***** Supplied data *****

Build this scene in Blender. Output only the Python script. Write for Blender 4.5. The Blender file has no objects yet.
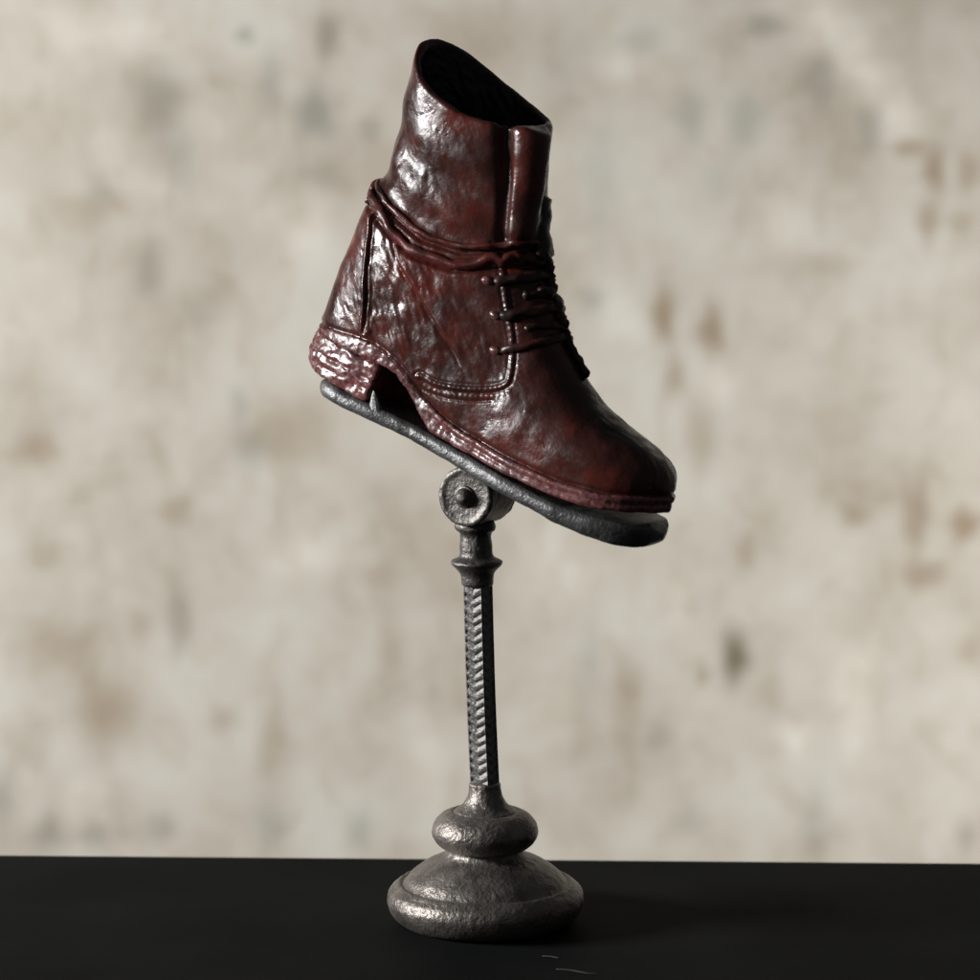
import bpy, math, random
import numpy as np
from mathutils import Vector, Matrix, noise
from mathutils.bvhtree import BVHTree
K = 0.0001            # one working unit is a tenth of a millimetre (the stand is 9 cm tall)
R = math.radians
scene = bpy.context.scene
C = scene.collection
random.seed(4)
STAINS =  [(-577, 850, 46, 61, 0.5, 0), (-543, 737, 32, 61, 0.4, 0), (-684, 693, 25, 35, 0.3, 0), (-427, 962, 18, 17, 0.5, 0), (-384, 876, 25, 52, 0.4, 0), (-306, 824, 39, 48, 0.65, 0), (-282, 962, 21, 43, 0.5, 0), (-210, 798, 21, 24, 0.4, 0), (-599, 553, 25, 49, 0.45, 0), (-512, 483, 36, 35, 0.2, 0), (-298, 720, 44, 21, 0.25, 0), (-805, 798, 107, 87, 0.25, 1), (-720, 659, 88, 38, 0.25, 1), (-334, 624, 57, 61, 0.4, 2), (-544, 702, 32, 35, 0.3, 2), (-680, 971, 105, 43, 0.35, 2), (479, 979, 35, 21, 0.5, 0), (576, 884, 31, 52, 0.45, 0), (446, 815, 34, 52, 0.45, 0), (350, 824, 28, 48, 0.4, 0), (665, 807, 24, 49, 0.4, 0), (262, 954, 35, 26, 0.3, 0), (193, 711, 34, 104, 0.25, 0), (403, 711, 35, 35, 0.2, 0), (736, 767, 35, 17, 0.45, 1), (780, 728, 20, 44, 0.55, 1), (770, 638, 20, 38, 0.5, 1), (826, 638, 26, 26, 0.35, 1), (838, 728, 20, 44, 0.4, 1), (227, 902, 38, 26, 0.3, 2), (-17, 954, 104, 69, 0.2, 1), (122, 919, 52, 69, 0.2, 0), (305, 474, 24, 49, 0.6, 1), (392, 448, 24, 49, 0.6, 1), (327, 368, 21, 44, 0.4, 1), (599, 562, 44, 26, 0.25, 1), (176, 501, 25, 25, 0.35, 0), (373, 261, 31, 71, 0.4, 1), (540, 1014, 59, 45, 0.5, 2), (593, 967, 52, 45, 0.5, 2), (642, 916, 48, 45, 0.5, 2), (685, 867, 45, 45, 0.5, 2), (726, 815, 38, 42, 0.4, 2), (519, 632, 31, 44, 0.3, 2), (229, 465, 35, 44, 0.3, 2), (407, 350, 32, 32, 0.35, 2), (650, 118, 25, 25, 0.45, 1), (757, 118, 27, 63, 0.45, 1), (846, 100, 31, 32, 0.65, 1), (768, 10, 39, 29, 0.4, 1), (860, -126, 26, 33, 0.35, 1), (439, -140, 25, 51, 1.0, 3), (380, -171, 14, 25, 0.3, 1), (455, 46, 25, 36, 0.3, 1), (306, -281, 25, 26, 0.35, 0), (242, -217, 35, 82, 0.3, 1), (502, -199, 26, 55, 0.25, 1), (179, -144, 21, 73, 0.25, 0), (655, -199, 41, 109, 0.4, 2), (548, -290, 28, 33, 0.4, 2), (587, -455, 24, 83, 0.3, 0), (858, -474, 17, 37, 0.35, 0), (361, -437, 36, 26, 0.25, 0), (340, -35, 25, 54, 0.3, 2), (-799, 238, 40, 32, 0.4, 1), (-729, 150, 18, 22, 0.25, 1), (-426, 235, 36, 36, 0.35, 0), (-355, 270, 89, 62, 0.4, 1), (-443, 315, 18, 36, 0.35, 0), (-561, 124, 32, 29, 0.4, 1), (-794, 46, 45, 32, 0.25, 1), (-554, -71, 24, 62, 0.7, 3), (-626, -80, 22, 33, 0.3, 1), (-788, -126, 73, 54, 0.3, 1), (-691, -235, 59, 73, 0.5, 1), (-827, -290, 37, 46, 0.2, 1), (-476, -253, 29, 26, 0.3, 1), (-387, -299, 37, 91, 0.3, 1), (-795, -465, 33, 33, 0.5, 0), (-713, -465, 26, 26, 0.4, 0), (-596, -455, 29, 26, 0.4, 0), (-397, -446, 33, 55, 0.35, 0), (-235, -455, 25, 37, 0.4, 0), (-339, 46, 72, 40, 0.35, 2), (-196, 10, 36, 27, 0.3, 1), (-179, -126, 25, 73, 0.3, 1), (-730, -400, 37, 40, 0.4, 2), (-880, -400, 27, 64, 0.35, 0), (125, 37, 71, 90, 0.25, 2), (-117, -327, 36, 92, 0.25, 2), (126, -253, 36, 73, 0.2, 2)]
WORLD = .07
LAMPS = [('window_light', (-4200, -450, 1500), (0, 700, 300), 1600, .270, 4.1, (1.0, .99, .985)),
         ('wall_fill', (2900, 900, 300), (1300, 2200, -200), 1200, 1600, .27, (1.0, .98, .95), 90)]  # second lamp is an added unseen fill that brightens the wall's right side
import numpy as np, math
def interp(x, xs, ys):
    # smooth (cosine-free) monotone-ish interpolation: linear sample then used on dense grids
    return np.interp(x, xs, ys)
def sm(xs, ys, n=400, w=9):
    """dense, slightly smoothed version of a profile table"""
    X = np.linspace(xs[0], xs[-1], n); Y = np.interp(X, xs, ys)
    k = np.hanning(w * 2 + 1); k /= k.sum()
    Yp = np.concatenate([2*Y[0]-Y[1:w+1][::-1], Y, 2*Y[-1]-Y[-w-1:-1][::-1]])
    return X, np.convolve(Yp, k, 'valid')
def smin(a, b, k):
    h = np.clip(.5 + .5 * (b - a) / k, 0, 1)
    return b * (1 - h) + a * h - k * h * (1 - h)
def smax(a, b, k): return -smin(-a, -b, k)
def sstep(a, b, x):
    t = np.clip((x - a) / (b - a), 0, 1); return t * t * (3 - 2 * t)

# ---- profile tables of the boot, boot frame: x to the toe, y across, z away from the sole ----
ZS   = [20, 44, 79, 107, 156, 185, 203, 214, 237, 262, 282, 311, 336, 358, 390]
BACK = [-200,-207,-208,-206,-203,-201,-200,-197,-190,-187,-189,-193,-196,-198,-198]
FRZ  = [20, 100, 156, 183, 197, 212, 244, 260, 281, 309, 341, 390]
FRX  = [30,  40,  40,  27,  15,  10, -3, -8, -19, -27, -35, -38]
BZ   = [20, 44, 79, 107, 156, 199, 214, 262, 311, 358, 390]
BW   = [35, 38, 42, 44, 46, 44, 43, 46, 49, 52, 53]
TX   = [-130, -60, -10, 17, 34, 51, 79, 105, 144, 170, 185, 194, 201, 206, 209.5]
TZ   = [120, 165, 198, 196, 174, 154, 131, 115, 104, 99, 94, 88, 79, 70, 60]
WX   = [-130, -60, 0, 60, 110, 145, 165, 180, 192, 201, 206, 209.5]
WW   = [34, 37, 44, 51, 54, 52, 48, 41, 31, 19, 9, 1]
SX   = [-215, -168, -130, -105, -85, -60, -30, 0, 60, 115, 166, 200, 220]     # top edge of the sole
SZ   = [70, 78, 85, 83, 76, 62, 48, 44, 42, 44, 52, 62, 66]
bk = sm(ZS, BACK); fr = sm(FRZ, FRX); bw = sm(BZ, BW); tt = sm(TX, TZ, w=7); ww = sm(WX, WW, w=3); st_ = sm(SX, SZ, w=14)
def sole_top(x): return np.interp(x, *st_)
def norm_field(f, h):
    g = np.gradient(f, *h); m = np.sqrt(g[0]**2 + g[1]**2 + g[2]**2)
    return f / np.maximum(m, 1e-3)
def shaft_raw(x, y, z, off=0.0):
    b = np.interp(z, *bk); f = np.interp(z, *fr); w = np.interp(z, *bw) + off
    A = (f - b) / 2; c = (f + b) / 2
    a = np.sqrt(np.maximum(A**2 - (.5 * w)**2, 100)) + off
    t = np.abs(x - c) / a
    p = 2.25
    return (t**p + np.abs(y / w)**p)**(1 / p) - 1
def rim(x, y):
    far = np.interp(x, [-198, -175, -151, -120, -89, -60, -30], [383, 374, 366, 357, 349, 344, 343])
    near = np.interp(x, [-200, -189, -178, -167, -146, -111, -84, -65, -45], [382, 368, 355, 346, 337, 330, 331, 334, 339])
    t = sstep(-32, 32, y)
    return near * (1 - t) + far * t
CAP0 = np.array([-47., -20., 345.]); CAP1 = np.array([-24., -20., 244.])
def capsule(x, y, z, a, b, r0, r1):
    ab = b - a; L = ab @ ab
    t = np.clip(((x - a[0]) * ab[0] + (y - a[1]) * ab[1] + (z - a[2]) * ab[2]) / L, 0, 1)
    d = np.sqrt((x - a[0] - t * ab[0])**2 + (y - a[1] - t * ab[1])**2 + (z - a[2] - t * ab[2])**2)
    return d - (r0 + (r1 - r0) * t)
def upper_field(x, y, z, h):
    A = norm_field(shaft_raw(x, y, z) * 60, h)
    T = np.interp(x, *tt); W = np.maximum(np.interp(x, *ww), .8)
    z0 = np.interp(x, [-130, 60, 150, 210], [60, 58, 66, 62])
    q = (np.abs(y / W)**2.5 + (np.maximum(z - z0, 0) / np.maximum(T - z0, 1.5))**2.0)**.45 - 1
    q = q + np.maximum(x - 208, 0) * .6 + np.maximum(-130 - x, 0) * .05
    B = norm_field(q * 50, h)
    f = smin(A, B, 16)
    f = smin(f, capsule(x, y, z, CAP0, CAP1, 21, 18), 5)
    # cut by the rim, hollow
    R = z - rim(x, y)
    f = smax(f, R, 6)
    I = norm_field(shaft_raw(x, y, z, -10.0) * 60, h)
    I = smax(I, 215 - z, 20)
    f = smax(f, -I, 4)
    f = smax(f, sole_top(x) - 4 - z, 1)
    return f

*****
***** Supplied data *****

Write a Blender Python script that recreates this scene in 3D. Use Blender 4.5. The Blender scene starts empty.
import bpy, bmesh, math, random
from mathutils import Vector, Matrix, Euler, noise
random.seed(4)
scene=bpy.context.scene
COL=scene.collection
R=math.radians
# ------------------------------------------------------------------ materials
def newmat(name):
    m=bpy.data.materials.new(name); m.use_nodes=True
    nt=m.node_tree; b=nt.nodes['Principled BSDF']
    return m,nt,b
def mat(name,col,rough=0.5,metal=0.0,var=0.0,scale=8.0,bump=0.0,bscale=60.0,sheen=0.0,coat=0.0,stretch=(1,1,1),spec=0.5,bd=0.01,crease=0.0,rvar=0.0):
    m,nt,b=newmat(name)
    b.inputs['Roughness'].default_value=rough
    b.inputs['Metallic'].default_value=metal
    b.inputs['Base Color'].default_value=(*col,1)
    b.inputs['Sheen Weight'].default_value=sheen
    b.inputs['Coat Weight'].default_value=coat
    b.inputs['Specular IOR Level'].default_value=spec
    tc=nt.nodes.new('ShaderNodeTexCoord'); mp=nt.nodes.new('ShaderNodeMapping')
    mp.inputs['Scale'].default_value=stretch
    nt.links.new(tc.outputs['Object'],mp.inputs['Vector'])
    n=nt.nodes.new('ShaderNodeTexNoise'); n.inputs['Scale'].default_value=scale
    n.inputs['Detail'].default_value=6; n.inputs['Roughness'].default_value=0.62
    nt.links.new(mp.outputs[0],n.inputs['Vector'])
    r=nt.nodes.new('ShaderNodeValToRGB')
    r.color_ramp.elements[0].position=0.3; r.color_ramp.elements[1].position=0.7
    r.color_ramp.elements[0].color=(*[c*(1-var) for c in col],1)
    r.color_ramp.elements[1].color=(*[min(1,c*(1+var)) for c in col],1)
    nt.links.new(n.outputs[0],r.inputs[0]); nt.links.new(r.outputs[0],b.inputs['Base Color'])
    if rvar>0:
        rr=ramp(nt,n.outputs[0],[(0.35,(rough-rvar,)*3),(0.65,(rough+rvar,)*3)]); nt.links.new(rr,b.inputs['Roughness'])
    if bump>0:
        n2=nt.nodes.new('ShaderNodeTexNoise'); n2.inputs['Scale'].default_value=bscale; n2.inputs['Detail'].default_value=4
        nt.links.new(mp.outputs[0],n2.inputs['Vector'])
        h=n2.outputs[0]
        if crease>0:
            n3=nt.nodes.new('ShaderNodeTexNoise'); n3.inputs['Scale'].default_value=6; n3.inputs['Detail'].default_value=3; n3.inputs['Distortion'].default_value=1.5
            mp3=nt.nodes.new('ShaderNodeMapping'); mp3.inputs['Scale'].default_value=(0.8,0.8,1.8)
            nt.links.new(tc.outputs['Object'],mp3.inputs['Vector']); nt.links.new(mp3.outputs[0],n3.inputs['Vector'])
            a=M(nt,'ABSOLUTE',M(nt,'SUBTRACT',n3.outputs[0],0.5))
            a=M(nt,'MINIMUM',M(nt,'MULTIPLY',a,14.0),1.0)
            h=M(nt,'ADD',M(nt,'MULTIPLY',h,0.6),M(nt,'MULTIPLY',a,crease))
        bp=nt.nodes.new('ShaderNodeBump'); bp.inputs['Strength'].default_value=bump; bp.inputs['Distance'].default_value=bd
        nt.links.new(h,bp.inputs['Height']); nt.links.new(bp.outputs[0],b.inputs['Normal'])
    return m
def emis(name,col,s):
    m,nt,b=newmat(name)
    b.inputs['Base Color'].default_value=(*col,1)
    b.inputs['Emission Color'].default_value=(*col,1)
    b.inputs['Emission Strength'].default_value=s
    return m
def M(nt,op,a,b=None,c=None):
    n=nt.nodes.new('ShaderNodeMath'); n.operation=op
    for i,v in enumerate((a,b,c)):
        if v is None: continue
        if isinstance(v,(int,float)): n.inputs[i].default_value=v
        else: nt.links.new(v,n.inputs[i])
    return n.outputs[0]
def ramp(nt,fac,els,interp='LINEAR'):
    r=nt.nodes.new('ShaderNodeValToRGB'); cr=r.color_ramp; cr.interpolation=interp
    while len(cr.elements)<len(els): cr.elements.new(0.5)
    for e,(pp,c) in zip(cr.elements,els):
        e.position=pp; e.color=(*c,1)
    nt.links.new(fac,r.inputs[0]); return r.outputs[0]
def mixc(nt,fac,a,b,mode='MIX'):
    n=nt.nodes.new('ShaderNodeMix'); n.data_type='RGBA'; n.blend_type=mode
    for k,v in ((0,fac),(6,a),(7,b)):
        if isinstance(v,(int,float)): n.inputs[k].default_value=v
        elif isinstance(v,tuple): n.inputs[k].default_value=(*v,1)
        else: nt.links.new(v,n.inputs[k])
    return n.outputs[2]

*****

■ Task statement ■
Among the entries above, how many lines hold the word "Blender"? Reply with only that number.

■ Answer for this exercise ■
2